I’m sitting here smoking a big ole Padron Cigar, and lovin’ every second of it. Padron is a Nicaraguan brand. The family left Cuba in the 60s, took what they knew, and a bunch of seed, and set up shop making a great cigar elsewhere. But make no mistake, they hold to the Cuban tradition and, I would guess, go back in a second if they could. On the paper ring of each Padron cigar is a little map of Cuba. What’s that tell you?

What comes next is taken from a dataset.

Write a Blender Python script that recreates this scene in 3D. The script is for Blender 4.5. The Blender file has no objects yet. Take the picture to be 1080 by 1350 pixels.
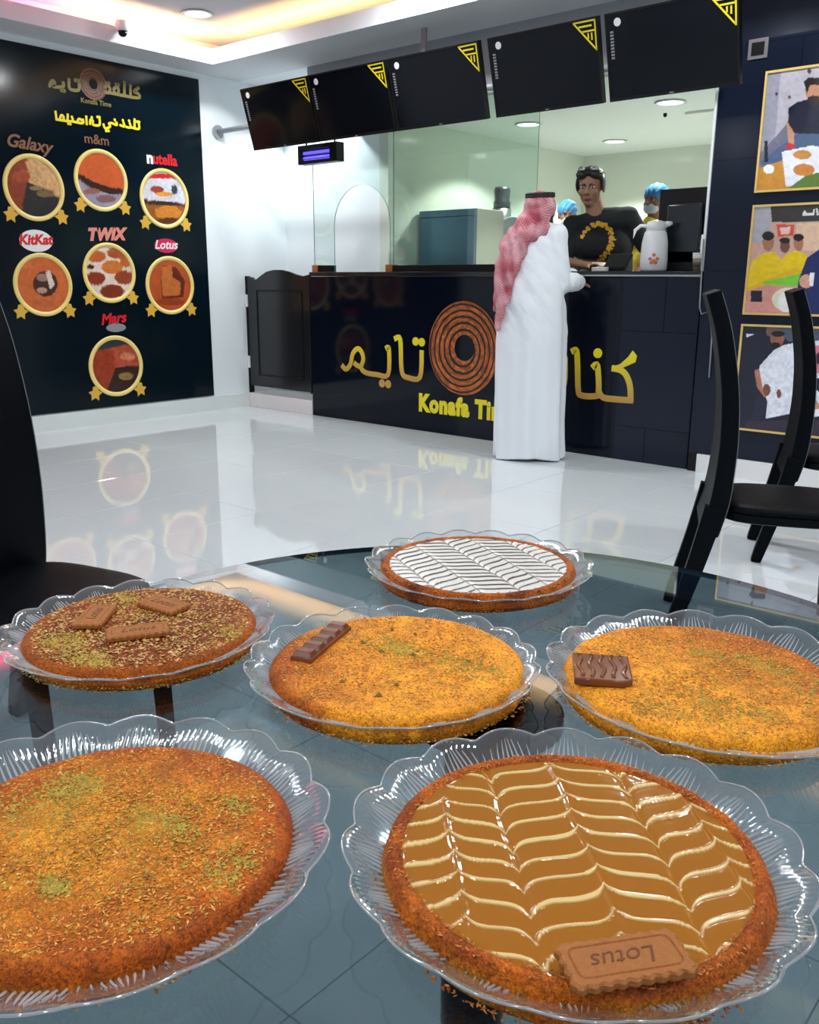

I’m a Tampa boy; I grew up loving cigars. Some of the best cigars in the world were made in Tampa between 1885 and 1950 or so, not so much after that. My old man was a cigar smoker; good enough for me. He would smoke them driving in the car with the windows rolled up. That’ll get you acclimated; or addicted. Take your pick. That’s me up there, 1967, or so, in my grandfather’s house in Tampa, getting ready to stick my head out the window with this beautiful stogie in my teeth. I used to smoke cigars under the table at Columbia Restaurant in Ybor City when I was seven or eight; and later played Canasta with Baby Siconi and the Trafficanti boys (sore losers.) Cuban coffee all night and hit fifth grade in the morning with a butt still in my teeth.
I laid off in high school to run track for a while, but picked it up again in college, along with Camels, an admittedly poor substitute, but a good buzz, until something better came along. I became a musician, sticking the cigarette when I played, up in the gears above the nut. Very cool. A smoke would last about a song and a half that way, then you’d light another, puff it a little between tunes, then stick it up in the strings again. No great harm.
Here’s the point: and I will hold to this tooth and nail as long as I live– the greatest feeling in the world, better than food, sex, sunsets, sunrises, babies, puppies, drinking, not drinking– is finding a cigarette in the corner of a pack you were certain was empty. Say what you will, you don’t have anything to compare with that, but that. If you don’t have that, you’ve missed something big.
But I’ve given that up, and I miss it. Siding with caution for years now, it’s just the occasional cigar in the open so as not to offend the sensitive. Padron, Fuente, Cohiba; tropical breezes and the sound of surf; a little gin and tonic to hold off the malaria; cigar smoke runs deep and sweet; generations of images. It goes with the territory. No apologies.